[R] MCMCglmm and iteration
Ben Bolker
bbolker at gmail.com
Wed Feb 17 03:32:56 CET 2016
Rémi Lesmerises <remilesmerises <at> yahoo.ca> writes:
> Hi everyone, I'm running a bayesian regression using the package
> MCMCglmm (Hadfield 2010) and to reach a normal posterior
> distribution of estimates, I increased the number of iteration as
> well as the burnin threshold. However, it had unexpected
> outcomes. Although it improved posterior distribution, it also
> increased dramatically the value of estimates and decrease DIC.
> Here's an example:
head(spring)
pres large_road small_road cab
0 2011 32 78
1 102 179 204
0 1256 654 984
1 187 986 756
0 21 438 57
1 13 5 439
# pres is presence/absence data and other variable are distance to these
features
# with 200,000 iteration and 30,000 burnin
prior <- list(R = list(V = 1, nu=0.002))
sp.simple <- MCMCglmm(pres ~ large_road + cab + small_road,
family = "categorical", nitt = 200000, thin = 200,
burnin = 30000, data = spring, prior = prior, verbose = FALSE, pr = TRUE)
------------
(1) you will do much better with this kind of question on r-sig-mixed-models.
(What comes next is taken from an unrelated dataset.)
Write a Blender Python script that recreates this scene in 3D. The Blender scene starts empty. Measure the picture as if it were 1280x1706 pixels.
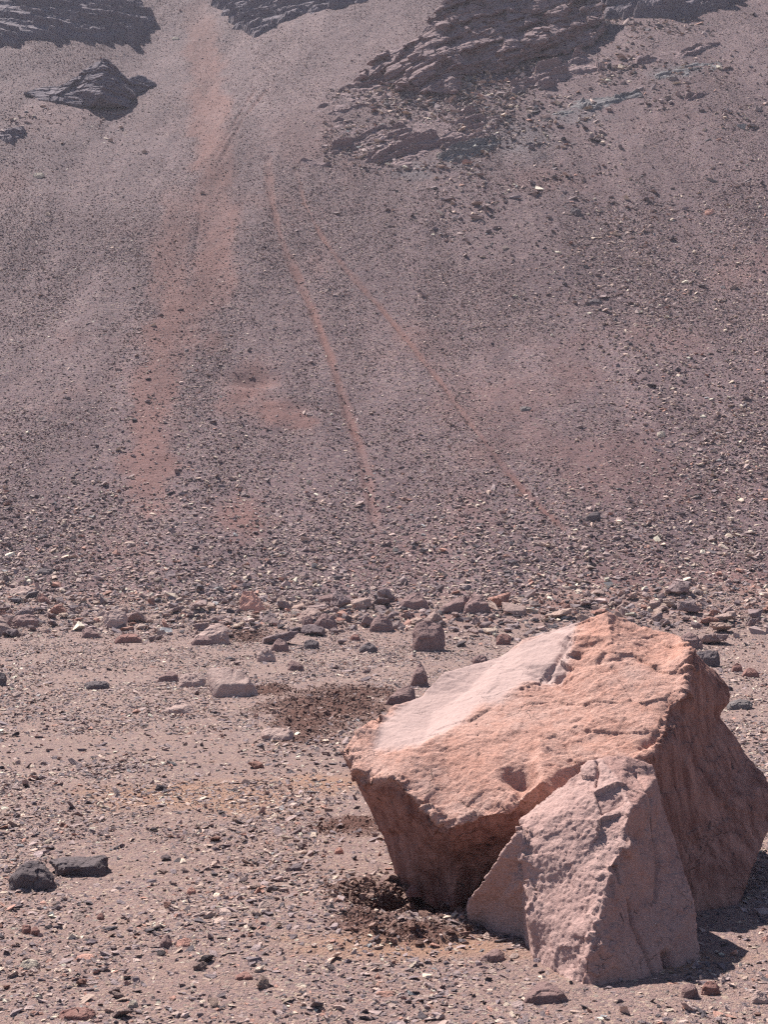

(2) it looks like your chain is mixing very, very badly. If I'm reading
the output correctly, it looks like your effective sample sizes for the
first run (200K iterations) are 1-3 (!) -- you should be aiming for
effective sample sizes of 100s to 1000s. Even with a million iterations
you're only getting up to effective sample sizes of ~150 for some
parameters. I would recommend (a) centring and scaling your parameters
to improve mixing and (b) cross-checking with a different method
(e.g. lme4 or glmmADMB) to make sure you're in the right ballpark.
You shouldn't necessarily expect a Normal posterior as you increase
the number of iterations; the posterior distributions are only
asymptotically Normal as the number of *observations* increases.